Conforme avanzan los capítulos la miniserie cede a una resolución fácil: los buenos expulsan a los corruptos como debe ser y la élite depredadora es encarcelada y expuesta al público ávido de justicia. La pretendida crítica naufraga, justamente, con la resolución de la trama principal, pues la guionista nos receta la moraleja necesaria para edulcorar el reencuentro entre el padre descarriado y el hijo que, de forma inverosímil, escapa a un destino casi fatal: el cambio está en uno mismo y sólo basta un acto de contrición público –en este caso en un parque en medio de activistas que exigen vivienda para los más pobres– para que la normalidad aterrice, suavemente, en las vidas de la familia Anderson, aunque el rompimiento de la pareja sea ya inevitable, así como la expulsión de los indeseables de las cloacas de la ciudad.
Como último apunte conviene hablar de la perspectiva o el foco de la historia. Si miramos con ojo crítico –lejos de la manipulación emocional propia de este tipo de producciones en las que la expectativa del público es tener un final feliz–, la reivindicación que se intenta hacer de la otra desaparición, la de Marlon Rochelle, es problemática no sólo por el final triste (su muerte a manos de la mafia político-empresarial) sino por la resignación que tiene como única vía de expresión lo testimonial, no lo político. Queda la sensación, al final de la miniserie, que esta historia no sirvió como contrapeso real de la desaparición del niño blanco –nieto, a la postre, de uno de los magnates de la ciudad– sino como un espacio muy acotado para afirmar una obviedad: las tragedias de las minorías marginadas no importan y dependen de un golpe de fortuna y esfuerzos casi suicidas para que el sistema de justicia active sus engranajes.
El héroe de la miniserie, en todo caso, no es el titiritero, sino Yussuf (interpretado por Bamar Kane), un grafitero seguido por Edgar hasta las profundidades del metro.

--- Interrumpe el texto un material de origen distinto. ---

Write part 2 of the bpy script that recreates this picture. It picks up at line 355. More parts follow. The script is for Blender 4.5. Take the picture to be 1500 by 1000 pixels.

Este personaje, cuya sola existencia es una amenaza para la Nueva York de los rascacielos y las tiendas de moda, protege a Edgar en los momentos de más peligro. Para él no hay reivindicación al final y desaparece de la trama, como un fantasma, así como desaparecen los personajes indeseables para la élite corrupta que quiere limpiar a Nueva York de aquello que contradice su visión de progreso. En este sentido, la ficción de Eric no plantea caminos nuevos sino que corre de forma paralela a lo ocurrido en la Nueva York de los ochenta, cuyos efectos son aún más evidentes en nuestros días.